Cloudflare, a US-based internet infrastructure and cybersecurity company, is cutting 20% of its workforce, affecting more than 1,100 employees globally. Artificial intelligence (AI) has “radically changed” the way it works, enabling small teams to handle tasks that previously required much larger workforces, the company revealed in a blog post.
“This was not an easy decision, but it is the right one,” CEO Matthew Prince said during the earnings call. According to him, some current jobs may not fit the type of work Cloudflare expects to prioritize moving forward. He also stressed that the company’s use of AI has grown by 600% in the past three months, and described the transformation as an “AI-first operating model.”
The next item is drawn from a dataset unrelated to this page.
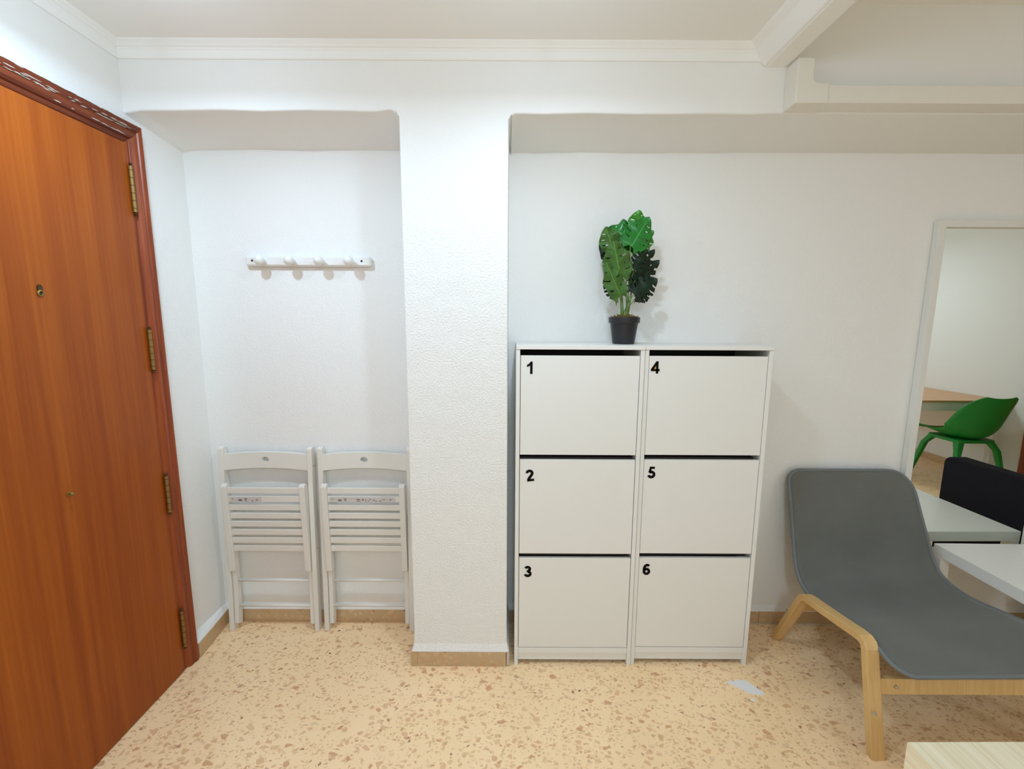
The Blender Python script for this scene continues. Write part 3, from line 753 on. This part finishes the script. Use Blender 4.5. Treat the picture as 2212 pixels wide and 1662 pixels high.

The company also stressed that the layoffs were driven by organizational and operational restructuring, and not by poor employee performance or temporary budget constraints.
At the end of 2025, the company had 5,156 full-time employees, so the cuts will affect nearly a fifth of its workforce. Additionally, it expects to spend between $140 million and $150 million in severance pay in the second quarter.
In the first quarter, Cloudflare beat Wall Street expectations, posting revenue of $639.8 million versus expectations of $621.9 million. Its adjusted earnings were higher than expected at 25 cents per share. So, despite making profits, the company decided to reduce its workforce as artificial intelligence changes its operations.
Tech layoffs continue in May, with Cognizant also reportedly cutting more than 15,000 jobs as part of a restructuring. Meta also confirmed layoffs that could affect approximately 8,000 employees in the United States.